É saudável pensar que se pode deixar de lado hábitos desagradáveis. Mas é um pouco tolo crer que, ao se “reinventar”, é possível também apagar uma rotina passada, onde esses maus-hábitos lá estavam. Como que recortar um pedaço da vida que não atesta nenhuma junção com o tecido passado. Com a substância do vivido. De resto, parece que quando se está realmente diferente, pensar a respeito ocupa muito pouco tempo, porque a real diferença abriga o passado, em função de se haver reconciliado com ele. Só assim, o futuro pode fazer algum sentido. E nosso futuro aponta para um fim.

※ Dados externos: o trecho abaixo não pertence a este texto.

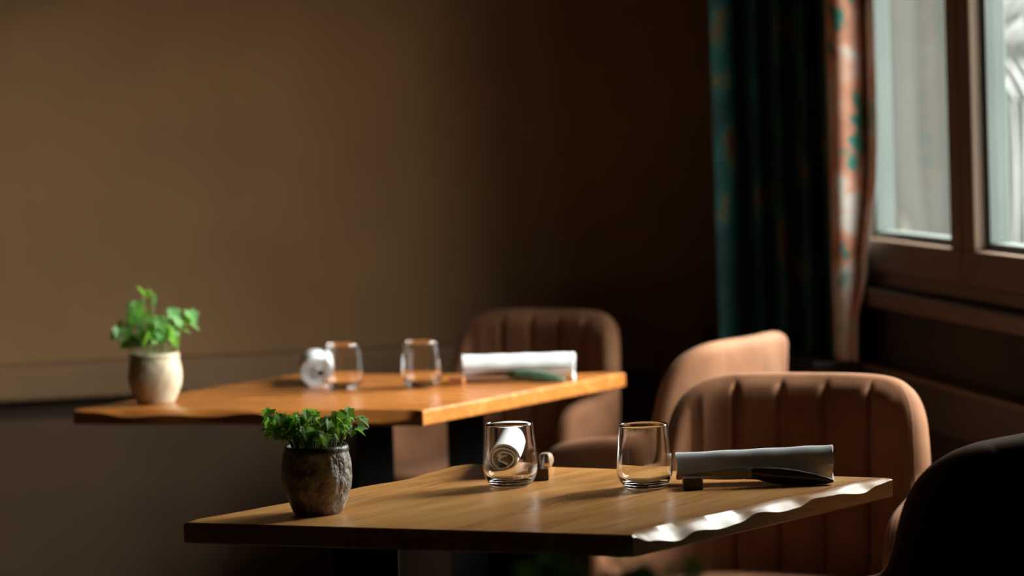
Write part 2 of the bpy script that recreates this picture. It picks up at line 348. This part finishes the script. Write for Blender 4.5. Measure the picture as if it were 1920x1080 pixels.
for j in range(nz_+1):
    for i, (x, y) in enumerate(pc):
        z = lerp(zb if (ROOM.inverted() @ Vector((x, y, 0))).x > -0.19 else 0.03, zt, (j/nz_)**1.25)
        lo = max(0.0, 1.25-z)/0.53; lit = max(0.0, 1-arc[i]/0.42)
        sh = -0.022*min(1, lo)*min(1, lit*2)                      # slight drift towards the room lower down
        k = 1-0.55*interp([(0.715, 1.3), (0.80, 1.25), (0.93, 0.55), (1.15, 0)], z)*min(1, lit*1.6)
        xx = gx[0]+(x+sh-gx[0])*k if lit > 0 else x+sh
        rip = 0.006*math.sin(arc[i]*40+z*3)*(1-(z-zb)/2)
        vs.append((xx, y+rip, z)); uvs.append((arc[i], z))
nc = len(pc)
for j in range(nz_):
    for i in range(nc-1): fs.append([j*nc+i, j*nc+i+1, (j+1)*nc+i+1, (j+1)*nc+i])
cu = mesh_obj('curtain', vs, fs, M['added_lining'])
uvl = cu.data.uv_layers.new(name='cloth')
for lp in cu.data.loops: uvl.data[lp.index].uv = uvs[lp.vertex_index]
cu.data.materials.append(M['curtain'])
so_ = cu.modifiers.new('thickness', 'SOLIDIFY'); so_.thickness = 0.003; so_.material_offset = 1
cu['label'] = 'coral, cream and green printed curtain gathered beside the window'; cu['category'] = 'curtain'
rod = empty('curtain_rod', ROOM @ Matrix.Translation((-0.12, 0, 2.47)), 'dark rod carrying the printed curtain above the window', 'rod')
MB().tube([(0, -4.0, 0), (0, -0.25, 0)], 0.012, 12).build('pole', M['metal'], rod, True)
for y in (-3.9, -0.35): MB().box((-0.01, y-0.01, -0.01), (0.118, y+0.01, 0.01)).build('bracket', M['metal'], rod)

# ---------------------------------------------------------------- tables
def slab(name, C, live, mat, parent, inv, z1=0.75, th=0.030, npts=70):
    """C: four world corners, counter-clockwise; live: per-edge tables (wobble, inset, drop)."""
    outer, top, drop = [], [], []
    cen = Vector((sum(c[0] for c in C)/4, sum(c[1] for c in C)/4))
    for e in range(4):
        a, b = Vector(C[e][:2]), Vector(C[(e+1) % 4][:2]); d = b-a; nrm = Vector((d.y, -d.x)).normalized()
        if nrm.dot((a+b)/2-cen) < 0: nrm = -nrm
        for i in range(npts):
            t = i/npts
            if e in live:
                wobt, inst, drt = live[e]
                p = a+d*t+nrm*interp(wobt, t); ins = max(0.003, interp(inst, t)); dr = max(0.002, interp(drt, t))
            else: p = a+d*t; ins, dr = 0.003, 0.003
            q = p-nrm*ins
            tt = min(t*d.length, 0.004)  # keep the neighbours' inset at the corners
            if i == 0: q = p+(cen-p).normalized()*0.005
            outer.append(p); top.append(q); drop.append(dr)
    n = len(outer); vs = []; fs = []
    def add(P, zs):
        for p, z in zip(P, zs): vs.append(inv @ Vector((p.x, p.y, z)))
    mid = [q*0.5+p*0.5 for p, q in zip(outer, top)]
    add(top, [z1]*n); add(mid, [z1-0.49*d for d in drop]); add(outer, [z1-d for d in drop])
    add(outer, [z1-th+0.002]*n); add([p+(cen-p).normalized()*0.003 for p in outer], [z1-th]*n)
    for r in range(4):
        for i in range(n):
            j = (i+1) % n; fs.append([r*n+i, r*n+j, (r+1)*n+j, (r+1)*n+i])
    fs.append(list(range(n))); fs.append([4*n+i for i in range(n)])
    o = mesh_obj(name, vs, fs, mat, parent)
    for p in o.data.polygons: p.use_smooth = len(p.vertices) == 4
    em = o.modifiers.new('edges', 'EDGE_SPLIT'); em.split_angle = math.radians(38)
    return o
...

No fundo, o perpétuo reinventor de si, a rigor, parece esquecer: há uma única etapa depois que se nasce. Ela é contínua. E ao se romper, quase sempre de modo totalmente inesperado e alheio ao desejo do reinventor – ainda quando mais previsível –, essa etapa implica um fim. Um grande e absoluto fim.
De modo que, ao não admitir que pode viver dentro desse continuum, o que o reinventor deseja, a todo custo: eclipsar a própria idéia de vida. E, logo, evitar mudar de fato. Ora, limar o contínuo da vida – através dessas incontáveis reinvenções ou “resets” – é também deixar de pensar que ela tem um fim.
Sim, há algo de muito torto com uma sociedade como a nossa, que se debate inteira para expulsar de seu cotidiano o rosto da morte.